Leave the pictures out. Return all other data exactly.
-- Start --
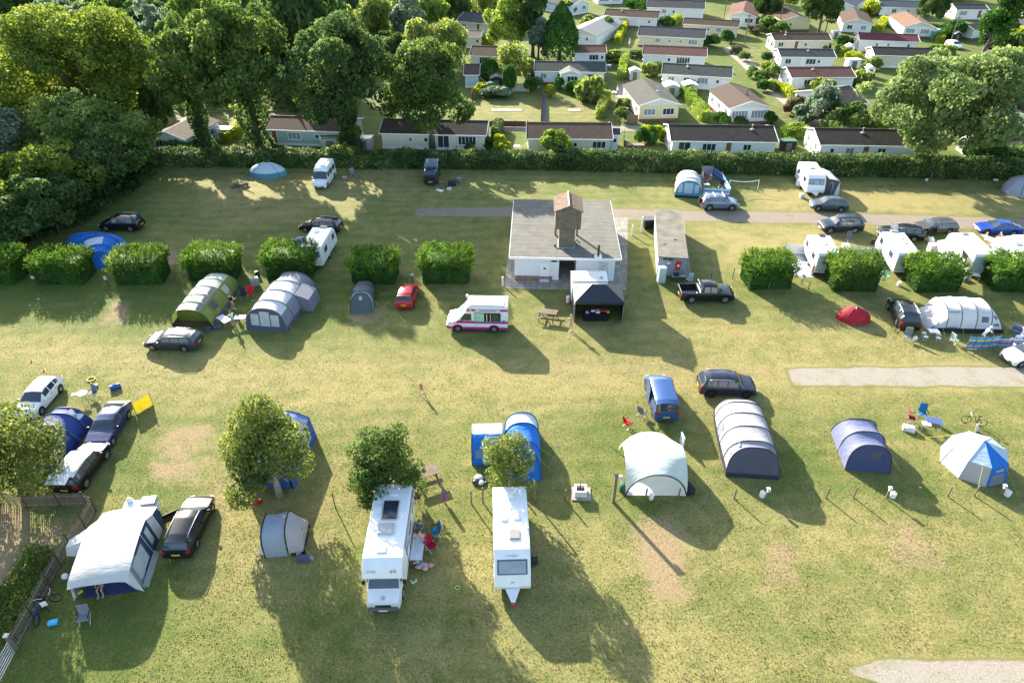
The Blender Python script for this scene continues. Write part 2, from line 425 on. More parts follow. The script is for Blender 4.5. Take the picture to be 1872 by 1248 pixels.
strip('gravel_track', [(752, 379), (940, 378), (1200, 382), (1500, 388), (1940, 400)], [(752, 396), (940, 398), (1200, 404), (1500, 410), (1940, 424)], GRAVEL)
strip('gravel_pitch', [(1432, 671), (1600, 668), (1940, 670)], [(1446, 706), (1600, 708), (1940, 711)], GRAVEL2, rag=.3, step=.25)
strip('gravel_road', [(1545, 1225), (1600, 1204), (1800, 1200), (2000, 1202)], [(1560, 1235), (1640, 1262), (1800, 1290), (2000, 1290)], GRAVEL2, rag=.2, step=.2)
strip('park_path', [(1318, 88), (1352, 118), (1392, 160), (1448, 206), (1490, 236)], [(1342, 84), (1374, 110), (1420, 150), (1484, 198), (1530, 230)], PATH, rag=.06)
strip('park_road', [(1780, 118), (1830, 96), (1900, 92)], [(1800, 160), (1860, 140), (1960, 138)], TARMAC, rag=.1)
strip('park_lane', [(900, 229), (965, 228), (1130, 229), (1235, 229)], [(900, 240), (965, 240), (1130, 240), (1235, 241)], GRAVEL2, rag=.1)
strip('garden_path', [(991, 170), (991, 200), (990, 224)], [(999, 170), (1000, 200), (1002, 224)], TARMAC, rag=.03, z=.006)
strip('caravan_car_park', [(1800, 76), (1860, 78), (1960, 84)], [(1790, 108), (1830, 96), (1930, 92)], TARMAC, rag=.1, z=.008)
strip('garden_patio', [(1128, 150), (1165, 155), (1215, 160)], [(1120, 200), (1140, 205), (1160, 225)], PATH, rag=.1)
strip('right_lane', [(1800, 190), (1850, 165), (1900, 150)], [(1830, 215), (1872, 190), (1930, 170)], GRAVEL2, rag=.1)
# ================================================================ VEGETATION
def leaf_mesh(name, pts, outw, size, mat, bias=.8, seed=0, squash=.62, smooth=False):
 rng = np.random.default_rng(abs(seed)); n = len(pts)
 nr = outw * bias + rng.normal(size=(n, 3)) * .75; nr /= np.linalg.norm(nr, axis=1)[:, None] + 1e-9
 t = np.cross(nr, rng.normal(size=(n, 3))); t /= np.linalg.norm(t, axis=1)[:, None] + 1e-9
 bt = np.cross(nr, t); s = size * rng.uniform(.55, 1.35, n)[:, None]
 v = np.stack([pts + t * s, pts + bt * s * squash + nr * s * .12, pts - t * s, pts - bt * s * squash + nr * s * .12], 1).reshape(-1, 3)
 me = bpy.data.meshes.new(name); me.vertices.add(4 * n); me.vertices.foreach_set('co', v.ravel().astype(np.float32))
 me.loops.add(4 * n); me.loops.foreach_set('vertex_index', np.arange(4 * n)); me.polygons.add(n)
 me.polygons.foreach_set('loop_start', np.arange(0, 4 * n, 4)); me.polygons.foreach_set('loop_total', np.full(n, 4)); me.update()
 me.materials.append(mat)
 return me

def sph(rng, n):
 d = rng.normal(size=(n, 3)); return d / np.linalg.norm(d, axis=1)[:, None]

def crown_pts(rng, R, n, clumps=26, rc=(.26, .42), top=1.0, inner=.15, droop=0):
 """points on the shells of many small clumps that sit on an uneven ellipsoid of radii R"""
 R = np.array(R); d = sph(rng, clumps); d[:, 2] = np.where(d[:, 2] < -.55, -d[:, 2], d[:, 2])
 rad = rng.uniform(.46, .90, clumps)[:, None]; C = d * R * rad
 C = np.vstack([C, d[:clumps // 3] * R * .3]); d = np.vstack([d, d[:clumps // 3]])
 cr = rng.uniform(rc[0], rc[1], len(C)) * (R.mean() ** .5 * R.min() ** .5)
 w = cr ** 2; w /= w.sum(); k = rng.choice(len(C), n, p=w)
 u = sph(rng, n); flip = (u * d[k]).sum(1) < -.35; u[flip] *= -1
 r = np.where(rng.random(n) < inner, rng.uniform(.3, .8, n), rng.uniform(.8, 1.08, n))
 p = C[k] + u * (cr[k] * r)[:, None] * np.array([1, 1, .8])
 if droop: p[:, 2] -= droop * np.maximum(0, np.hypot(p[:, 0], p[:, 1]) / R[0] - .5) * rng.uniform(.3, 1.6, n) * R[2]
 for ax in range(3):
  hi = np.percentile(np.abs(p[:, ax]), 97.5); p[:, ax] *= R[ax] * (1.04 if ax < 2 else 1.0) / hi
 o = u * .8 + d[k] * .5
 return p, o

F_OAK = foliage('oak_leaves', (.05, .082, .010), (.17, .20, .024), (.34, .32, .045))
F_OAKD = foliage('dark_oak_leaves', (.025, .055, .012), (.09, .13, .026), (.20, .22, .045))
F_OAKM = foliage('mid_oak_leaves', (.038, .068, .012), (.12, .165, .026), (.30, .31, .05))
F_LIME = foliage('fresh_green_leaves', (.08, .13, .014), (.23, .28, .035), (.38, .40, .07))
F_WIL = foliage('willow_leaves', (.09, .115, .02), (.28, .30, .05), (.45, .43, .09))
F_GREY = foliage('grey_green_leaves', (.07, .095, .04), (.21, .24, .11), (.38, .39, .22))
F_CON = foliage('conifer_leaves', (.022, .065, .008), (.075, .15, .018), (.14, .22, .025), trans=.15)
F_CYP = foliage('cypress_sprays', (.03, .070, .006), (.11, .19, .015), (.38, .45, .05), trans=.25, clump=1.2)
F_CYPD = foliage('cypress_clipped', (.018, .05, .007), (.055, .115, .014), trans=.1, clump=1.0)
F_CYP2 = foliage('cypress_sprays_bronzed', (.035, .075, .008), (.13, .20, .02), (.40, .40, .05), trans=.25, clump=.9)
F_HEDGE = foliage('hedge_leaves', (.03, .058, .011), (.10, .135, .026), (.30, .28, .07), trans=.2, clump=.5)
F_GOLD = foliage('golden_hedge_leaves', (.16, .17, .012), (.36, .36, .03), (.45, .42, .05), trans=.3)
F_SHR = foliage('shrub_leaves', (.05, .09, .015), (.16, .21, .036), (.32, .34, .09), trans=.25)
F_PINK = foliage('flowering_shrub', (.07, .08, .02), (.2, .14, .06), (.5, .12, .08), trans=.2)
BARK = M('bark', (.12, .10, .08), rough=.9, var=.35, scale=4, bump=.5)
BARKP = M('pale_bark', (.32, .29, .24), rough=.85, var=.3, scale=4)

def trunk_mb(h, r, spread, rng, forks=5, lean=(0, 0)):
 mb = MB(); top = Vector((lean[0], lean[1], h))
 mb.tube([(0, 0, -.1), (lean[0] * .2, lean[1] * .2, h * .35), (lean[0] * .6, lean[1] * .6, h * .75), top], [r * 1.25, r * .9, r * .75, r * .5], 9)
 for i in range(forks):
  a = 2 * PI * i / forks + rng.uniform(-.4, .4); q = h * rng.uniform(.45, .95); s = spread * rng.uniform(.6, 1)
  p0 = Vector((lean[0] * q / h, lean[1] * q / h, q)); p2 = p0 + Vector((math.cos(a) * s, math.sin(a) * s, s * rng.uniform(.6, 1.1)))
  mb.tube([p0, p0.lerp(p2, .5) + Vector((0, 0, s * .12)), p2], [r * .5, r * .33, r * .12], 6)
 return mb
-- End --
EXERCISE OUTPUT
The Blender Python script for this scene continues. Write part 2, from line 425 on. More parts follow. The script is for Blender 4.5. Take the picture to be 1872 by 1248 pixels.
strip('gravel_track', [(752, 379), (940, 378), (1200, 382), (1500, 388), (1940, 400)], [(752, 396), (940, 398), (1200, 404), (1500, 410), (1940, 424)], GRAVEL)
strip('gravel_pitch', [(1432, 671), (1600, 668), (1940, 670)], [(1446, 706), (1600, 708), (1940, 711)], GRAVEL2, rag=.3, step=.25)
strip('gravel_road', [(1545, 1225), (1600, 1204), (1800, 1200), (2000, 1202)], [(1560, 1235), (1640, 1262), (1800, 1290), (2000, 1290)], GRAVEL2, rag=.2, step=.2)
strip('park_path', [(1318, 88), (1352, 118), (1392, 160), (1448, 206), (1490, 236)], [(1342, 84), (1374, 110), (1420, 150), (1484, 198), (1530, 230)], PATH, rag=.06)
strip('park_road', [(1780, 118), (1830, 96), (1900, 92)], [(1800, 160), (1860, 140), (1960, 138)], TARMAC, rag=.1)
strip('park_lane', [(900, 229), (965, 228), (1130, 229), (1235, 229)], [(900, 240), (965, 240), (1130, 240), (1235, 241)], GRAVEL2, rag=.1)
strip('garden_path', [(991, 170), (991, 200), (990, 224)], [(999, 170), (1000, 200), (1002, 224)], TARMAC, rag=.03, z=.006)
strip('caravan_car_park', [(1800, 76), (1860, 78), (1960, 84)], [(1790, 108), (1830, 96), (1930, 92)], TARMAC, rag=.1, z=.008)
strip('garden_patio', [(1128, 150), (1165, 155), (1215, 160)], [(1120, 200), (1140, 205), (1160, 225)], PATH, rag=.1)
strip('right_lane', [(1800, 190), (1850, 165), (1900, 150)], [(1830, 215), (1872, 190), (1930, 170)], GRAVEL2, rag=.1)
# ================================================================ VEGETATION
def leaf_mesh(name, pts, outw, size, mat, bias=.8, seed=0, squash=.62, smooth=False):
 rng = np.random.default_rng(abs(seed)); n = len(pts)
 nr = outw * bias + rng.normal(size=(n, 3)) * .75; nr /= np.linalg.norm(nr, axis=1)[:, None] + 1e-9
 t = np.cross(nr, rng.normal(size=(n, 3))); t /= np.linalg.norm(t, axis=1)[:, None] + 1e-9
 bt = np.cross(nr, t); s = size * rng.uniform(.55, 1.35, n)[:, None]
 v = np.stack([pts + t * s, pts + bt * s * squash + nr * s * .12, pts - t * s, pts - bt * s * squash + nr * s * .12], 1).reshape(-1, 3)
 me = bpy.data.meshes.new(name); me.vertices.add(4 * n); me.vertices.foreach_set('co', v.ravel().astype(np.float32))
 me.loops.add(4 * n); me.loops.foreach_set('vertex_index', np.arange(4 * n)); me.polygons.add(n)
 me.polygons.foreach_set('loop_start', np.arange(0, 4 * n, 4)); me.polygons.foreach_set('loop_total', np.full(n, 4)); me.update()
 me.materials.append(mat)
 return me

def sph(rng, n):
 d = rng.normal(size=(n, 3)); return d / np.linalg.norm(d, axis=1)[:, None]

def crown_pts(rng, R, n, clumps=26, rc=(.26, .42), top=1.0, inner=.15, droop=0):
 """points on the shells of many small clumps that sit on an uneven ellipsoid of radii R"""
 R = np.array(R); d = sph(rng, clumps); d[:, 2] = np.where(d[:, 2] < -.55, -d[:, 2], d[:, 2])
 rad = rng.uniform(.46, .90, clumps)[:, None]; C = d * R * rad
 C = np.vstack([C, d[:clumps // 3] * R * .3]); d = np.vstack([d, d[:clumps // 3]])
 cr = rng.uniform(rc[0], rc[1], len(C)) * (R.mean() ** .5 * R.min() ** .5)
 w = cr ** 2; w /= w.sum(); k = rng.choice(len(C), n, p=w)
 u = sph(rng, n); flip = (u * d[k]).sum(1) < -.35; u[flip] *= -1
 r = np.where(rng.random(n) < inner, rng.uniform(.3, .8, n), rng.uniform(.8, 1.08, n))
 p = C[k] + u * (cr[k] * r)[:, None] * np.array([1, 1, .8])
 if droop: p[:, 2] -= droop * np.maximum(0, np.hypot(p[:, 0], p[:, 1]) / R[0] - .5) * rng.uniform(.3, 1.6, n) * R[2]
 for ax in range(3):
  hi = np.percentile(np.abs(p[:, ax]), 97.5); p[:, ax] *= R[ax] * (1.04 if ax < 2 else 1.0) / hi
 o = u * .8 + d[k] * .5
 return p, o

F_OAK = foliage('oak_leaves', (.05, .082, .010), (.17, .20, .024), (.34, .32, .045))
F_OAKD = foliage('dark_oak_leaves', (.025, .055, .012), (.09, .13, .026), (.20, .22, .045))
F_OAKM = foliage('mid_oak_leaves', (.038, .068, .012), (.12, .165, .026), (.30, .31, .05))
F_LIME = foliage('fresh_green_leaves', (.08, .13, .014), (.23, .28, .035), (.38, .40, .07))
F_WIL = foliage('willow_leaves', (.09, .115, .02), (.28, .30, .05), (.45, .43, .09))
F_GREY = foliage('grey_green_leaves', (.07, .095, .04), (.21, .24, .11), (.38, .39, .22))
F_CON = foliage('conifer_leaves', (.022, .065, .008), (.075, .15, .018), (.14, .22, .025), trans=.15)
F_CYP = foliage('cypress_sprays', (.03, .070, .006), (.11, .19, .015), (.38, .45, .05), trans=.25, clump=1.2)
F_CYPD = foliage('cypress_clipped', (.018, .05, .007), (.055, .115, .014), trans=.1, clump=1.0)
F_CYP2 = foliage('cypress_sprays_bronzed', (.035, .075, .008), (.13, .20, .02), (.40, .40, .05), trans=.25, clump=.9)
F_HEDGE = foliage('hedge_leaves', (.03, .058, .011), (.10, .135, .026), (.30, .28, .07), trans=.2, clump=.5)
F_GOLD = foliage('golden_hedge_leaves', (.16, .17, .012), (.36, .36, .03), (.45, .42, .05), trans=.3)
F_SHR = foliage('shrub_leaves', (.05, .09, .015), (.16, .21, .036), (.32, .34, .09), trans=.25)
F_PINK = foliage('flowering_shrub', (.07, .08, .02), (.2, .14, .06), (.5, .12, .08), trans=.2)
BARK = M('bark', (.12, .10, .08), rough=.9, var=.35, scale=4, bump=.5)
BARKP = M('pale_bark', (.32, .29, .24), rough=.85, var=.3, scale=4)

def trunk_mb(h, r, spread, rng, forks=5, lean=(0, 0)):
 mb = MB(); top = Vector((lean[0], lean[1], h))
 mb.tube([(0, 0, -.1), (lean[0] * .2, lean[1] * .2, h * .35), (lean[0] * .6, lean[1] * .6, h * .75), top], [r * 1.25, r * .9, r * .75, r * .5], 9)
 for i in range(forks):
  a = 2 * PI * i / forks + rng.uniform(-.4, .4); q = h * rng.uniform(.45, .95); s = spread * rng.uniform(.6, 1)
  p0 = Vector((lean[0] * q / h, lean[1] * q / h, q)); p2 = p0 + Vector((math.cos(a) * s, math.sin(a) * s, s * rng.uniform(.6, 1.1)))
  mb.tube([p0, p0.lerp(p2, .5) + Vector((0, 0, s * .12)), p2], [r * .5, r * .33, r * .12], 6)
 return mb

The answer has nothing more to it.